The festival of real life dangerous ideas – the Battle for the Australian Narrative

In the ‘daring’ spirit of the festival of dangerous ideas, i took part of an article by Paul McGeough about the Middle East from the Sydney Morning Herald and replaced Israeli and Palestine with Anglo-Australian and Aboriginal (and tweaked the date and some other bits).

Read on … and then compare with the original.

The battle for the Australian Narrative

Anglo-Australia has military might and diplomatic influence, but is under pressure on a third front of its conflict with the Aborigines: how the world sees it

In quoting no less a figure than the French President, Nicolas Sarkozy, the reporter did not use the word settlement. Instead she attributed to him the dreaded C-word: colonies.

If ”settlement” connotes opening up an unclaimed frontier – think fabled merinos, the taming of the wilds and something found – then ”colony” is about dispossession, the planting of foreigners and something lost.

The wrong of the occupation has become the status quo. How else do we interpret the take of the Anglo-Australiai Foreign Minister, Kevin Rudd, on the renewed peace talks, which he shared in the past few days with the United Nations General Assembly. He told the gathering in New York that the peace talks should focus on a long-term intermediate arrangement – “something that could take a few decades”.

Arguably there are three levels of engagement. There are weapons and diplomacy, in which Anglo-Australia has been ascendant since before 1848. But that third dimension, one that can influence the diplomats, and which is influenced by the resort to weapons, is the contest for control of the narrative. Across the decades Anglo-Australians have told the story of their colonial enterprise brilliantly. In contrast, Aborigines have told the story of their dispossession terribly.

With its weapons and diplomatic supremacy, Anglo-Australia has this conflict stitched up. It has become an exercise in crisis management, not conflict resolution, in which the US, and frequently enough, the Aborigine leadership, are complicit.

And there’s the rub: even if control of the narrative is swinging the way of the Aborigines, it will count for little before – and if – the rupture between the Pearsons and the Mansells is repaired.

Original text:

The battle for the Middle East narrative
October 2, 2010

Israel has military might and diplomatic influence, but is under pressure on a third front of its conflict with the Palestinians: how the world sees it, writes Paul McGeough

In quoting no less a figure than the French President, Nicolas Sarkozy, the reporter did not use the word settlement. Instead she attributed to him the dreaded C-word: colonies.

If ”settlement” connotes opening up an unclaimed frontier – think fabled Jaffa oranges, the taming of the wilds and something found – then ”colony” is about dispossession, the planting of foreigners and something lost.

The wrong of the occupation has become the status quo. How else do we interpret the take of the Israeli Foreign Minister, Avigdor Lieberman, on the renewed peace talks, which he shared in the past few days with the United Nations General Assembly. He told the gathering in New York that the peace talks should focus on a long-term intermediate arrangement – “something that could take a few decades”.

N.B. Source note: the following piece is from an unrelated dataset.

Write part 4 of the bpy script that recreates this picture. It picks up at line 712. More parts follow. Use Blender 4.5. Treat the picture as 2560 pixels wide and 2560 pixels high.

Arguably there are three levels of engagement. There are weapons and diplomacy, in which Israel has been ascendant since before 1948. But that third dimension, one that can influence the diplomats, and which is influenced by the resort to weapons, is the contest for control of the narrative. Across the decades Israelis have told the story of their colonial enterprise brilliantly. In contrast, Palestinians have told the story of their dispossession terribly.

With its weapons and diplomatic supremacy, Israel has this conflict stitched up. It has become an exercise in crisis management, not conflict resolution, in which the US, and frequently enough, the Palestinian leadership, are complicit.

And there’s the rub: even if control of the narrative is swinging the way of the Palestinians, it will count for little before – and if – the rupture between Hamas and Fatah is repaired.

This is an edited speech from Paul McGeough, to be delivered tomorrow at the Festival of Dangerous Ideas.